Luise Rainer in her first American film, Escapade (1935).

“I was was very unhappy during my first few months in Hollywood,” she recalled. “I did not know any English, and I thought the studio would never give me a part. I was so lonely I used to cry.” For six or seven months Hollywood did not know she existed. Even her studio seemed to have forgotten her. When Myrna Loy struck for higher wages and treated herself to a vacation in Europe, Miss Rainer finally got her break and was cast opposite Bill Powell in “Escapade.” It was a gamble for the studio, as she was totally unknown to American film audiences and, as we said, had no film experience². But she nearly stole the show from the versatile Mr. Powell, and when “Escapade”  was previewed, Hollywood realized a new star was born.

   She won a reputation as a rebel, as one who would not conform, and her artistic sensibilities were interpreted as eccentricities. She refused to play the glamour game, and was the despair of the studio’s publicity department. An interview was an ordeal for her, and as a matter of fact, still is. Writers couldn’t see her and had to write “interpretative” articles. She did not care for any publicity ballyhoo. Her ignorance of the Hollywood vulgate combined with her utter sincerity was the cause of considerable misunderstanding. Today she speaks a fluent, even though accented and at times highly original English. She is a guileless, lovable character, and you never resent her for being almost as elusive as Garbo, and as unpredictable.  This is one of the very few interviews she has given in her home, and spoken freely as long as the interviewer desired!

  You never see her in our celebrated nocturnal salons, during premieres and other festive occasions of the film society. She lives in Hollywood, but is not of Hollywood. What does she do when she isn’t working, how does she pass her days?
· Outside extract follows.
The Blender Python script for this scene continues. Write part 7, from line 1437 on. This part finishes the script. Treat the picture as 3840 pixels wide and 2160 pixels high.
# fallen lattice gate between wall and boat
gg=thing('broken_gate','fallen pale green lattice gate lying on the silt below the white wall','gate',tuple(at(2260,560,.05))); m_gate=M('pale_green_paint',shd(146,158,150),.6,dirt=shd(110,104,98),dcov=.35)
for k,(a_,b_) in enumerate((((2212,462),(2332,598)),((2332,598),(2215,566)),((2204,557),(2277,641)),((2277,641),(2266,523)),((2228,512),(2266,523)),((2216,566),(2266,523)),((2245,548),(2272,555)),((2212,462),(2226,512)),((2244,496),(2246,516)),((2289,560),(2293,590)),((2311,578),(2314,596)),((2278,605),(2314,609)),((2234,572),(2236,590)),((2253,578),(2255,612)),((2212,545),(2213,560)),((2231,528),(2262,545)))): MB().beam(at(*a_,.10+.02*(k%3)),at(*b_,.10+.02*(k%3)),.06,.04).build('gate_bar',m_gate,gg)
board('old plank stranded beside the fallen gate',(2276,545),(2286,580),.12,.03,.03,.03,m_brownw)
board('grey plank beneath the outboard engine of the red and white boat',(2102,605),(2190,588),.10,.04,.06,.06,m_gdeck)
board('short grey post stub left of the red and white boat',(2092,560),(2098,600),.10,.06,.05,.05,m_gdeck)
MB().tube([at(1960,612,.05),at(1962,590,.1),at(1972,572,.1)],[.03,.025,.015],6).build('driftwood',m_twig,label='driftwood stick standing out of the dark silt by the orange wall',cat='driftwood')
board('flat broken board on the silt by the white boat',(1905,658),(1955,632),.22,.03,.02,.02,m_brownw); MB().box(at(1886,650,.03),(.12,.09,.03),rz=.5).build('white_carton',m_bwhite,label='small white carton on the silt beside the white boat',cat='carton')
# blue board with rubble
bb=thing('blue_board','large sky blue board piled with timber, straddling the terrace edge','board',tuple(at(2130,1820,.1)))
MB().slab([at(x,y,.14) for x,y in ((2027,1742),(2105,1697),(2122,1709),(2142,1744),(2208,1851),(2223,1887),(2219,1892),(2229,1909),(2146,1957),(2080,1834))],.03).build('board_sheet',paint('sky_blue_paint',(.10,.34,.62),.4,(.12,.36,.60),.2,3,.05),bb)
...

   “I lof to walk,” she said. “I walk every day for at least an hour. Sometimes two or three hours. Walking is my relaxation. I become very clear about things when I go for a walk. And I lof to listen to music, play the piano, read. My days aren’t long enough. I regret only one thing – sleep at nights. If I could have my way I would never go to bed. Sometimes I don’t do anything, but I am really very busy inside.”

   She has a special passion for music. There are magnificent stacks of records in her living-room. Bach, Mozart, Beethoven, Brahms, Debussy, Gershwin. We expressed our admiration for her library. “These are only half of my books,” she said. “The other half is in New York.”

   She seldom goes to a movie, and her friends aren’t in pictures. They are doctors, architects, painters, musicians, writers. “My husband’s friends are also my friends. I like to be in a different environment when I am not working.”

   “Don’t you miss Vienna?” we asked her.

   “No, I don’t. I don’t miss anything. My country is where I can create. I lof Vienna and I lof Europe, but I also lof America. America is a wonderful country, and I am the wife of an American,” she stated with obvious pride.

   Miss Rainer and Clifford Odets were quietly married on January 8, 1937, after a romance that began when the brilliant young playwright with a Cause saw her in “The Great Ziegfeld.” It’s a first marriage for both. Two romantic rebels have found each other, and it’s a very tender relationship.

Notes:
¹ Luise was 28 at the time this article was published. She shaved a couple of years off her age in interviews, a deceit that continued into the 1980s.
² It was common during interviews of the 1930s to make no reference to Luise’s films made in Europe. They were often overlooked, and Luise herself referred to Escapade (1935) as her film debut on numerous occasions.